Stanley Drucker met fin à sa carrière avec la conclusion du mandat de Lorin Maazel à la tête du Philharmonique de New York en interprétant pour la dernière fois le Concerto de Copland, le 4 juin 2009. Salué par les plus grands (« Il est unique dans le monde des clarinettistes » s’exclama Lorin Maazel tandis que Gustavo Dudamel avouait que Stanley Drucker « est une légende. Sa vie se confond avec celle du Philharmonique de New York »). Titulaire de deux Grammy Awards, Stanley Drucker fait son entrée au Guinness Book pour avoir eu la plus longue carrière de clarinettiste au sein d’un orchestre, à savoir soixante‑deux ans, sept mois et un jour. Il reçut à cette occasion le titre de membre honoraire du Philharmonique de New York, le premier et seul musicien à avoir reçu cette distinction à ce jour. Son regard unique sur ce prestigieux orchestre a donné lieu à un ouvrage fondamental (malheureusement non traduit mais que tous les clarinettistes connaissent, fourmillant d’informations précieuses) d’Amy Beth Shapiro, Sixty Years at the New York Philharmonic Through the Eyes of Clarinetist Stanley Drucker : An Oral History of the Philharmonic Community, 1948‑2008 (thèse de doctorat soutenue à la Stony Brook University en mai 2015). Personnalité musicale de l’année 1998 dans la catégorie « instrumentistes », Stanley Drucker n’en continua pas moins à donner quelques master classes et des entretiens, certains étant visibles sur YouTube. Le génial clarinettiste est donc décédé à New York le 19 décembre dernier, sa mémoire ayant été saluée par tous les clarinettistes (et bien au‑delà) sur plusieurs réseaux sociaux.

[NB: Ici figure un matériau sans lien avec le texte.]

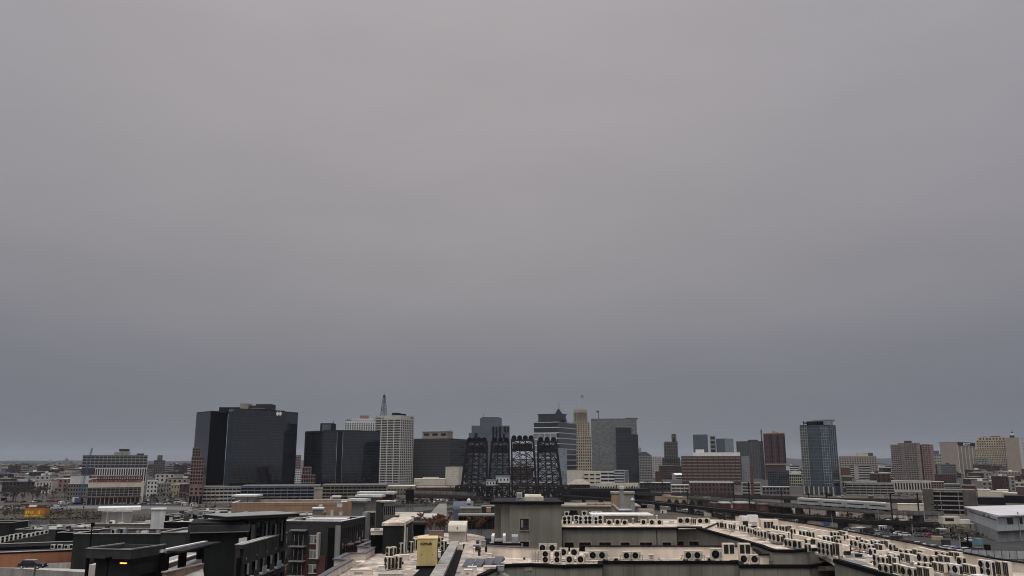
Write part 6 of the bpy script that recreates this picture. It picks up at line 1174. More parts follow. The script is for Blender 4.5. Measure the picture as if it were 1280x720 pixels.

Le legs discographique de Stanley Drucker


Ce n’est pas le moindre des paradoxes pour un musicien de cette longévité que de n’avoir finalement laissé qu’un aussi petit nombre d’enregistrements comme soliste au sein desquels, autre paradoxe et non des moindres, on ne trouvera pas le Concerto de Mozart ! Alors, certes, sa participation à des dizaines d’enregistrements du Philharmonique de New York nous permet de l’entendre dans tel ou tel trait d’orchestre, qu’il s’agisse du début de la Cinquième Symphonie de Tchaïkovski ou de certains passages du Mandarin merveilleux sous la direction de Pierre Boulez (Sony), que Larry Guy, professeur de clarinette à l’Université de New York, estimait être une version à connaître par tout clarinettiste. Ce n’est que vers la fin de sa carrière que Drucker consentit à enregistrer aussi bien Schumann en 1996 (notamment les Phantasiestücke et les Märchenerzählungen chez Elysium Records) que le Quintette pour clarinette de Mozart avec l’Elysium String Quartet en 1999 chez le même éditeur ou l’intégrale de la musique de chambre pour clarinette de Brahms (coffret « Stanley Drucker plays Brahms » chez le même éditeur). On peut signaler à titre presqu’anecdotique son enregistrement de Contrastes de Bartók pour clarinette, violon et piano (vieil enregistrement de 1953 avec Robert Mann au violon et Leonid Hambro au piano) et le Concerto pour deux clarinettes opus 35 de Krommer (toujours chez Elysium Records). Au‑delà de certains concerts visibles sur YouTube (notamment le Concerto de Copland sous la baguette de Bernstein et le Concertino de Weber sous celle de Mehta), on recommandera deux incontournables. D’une part donc le Concerto de Copland sous la direction de Bernstein édité chez Deutsche Grammophon en 1991 : une très belle petite anthologie avec, outre ce concerto, Connotations for Orchestra et El Salón México. D’autre part, le Concerto de Corigliano sous la direction de Zubin Mehta (couplé avec les Trois pièces pour orchestre opus 47 de Samuel Barber) auquel le nom de Stanley Drucker demeurera attaché à jamais (New World Records).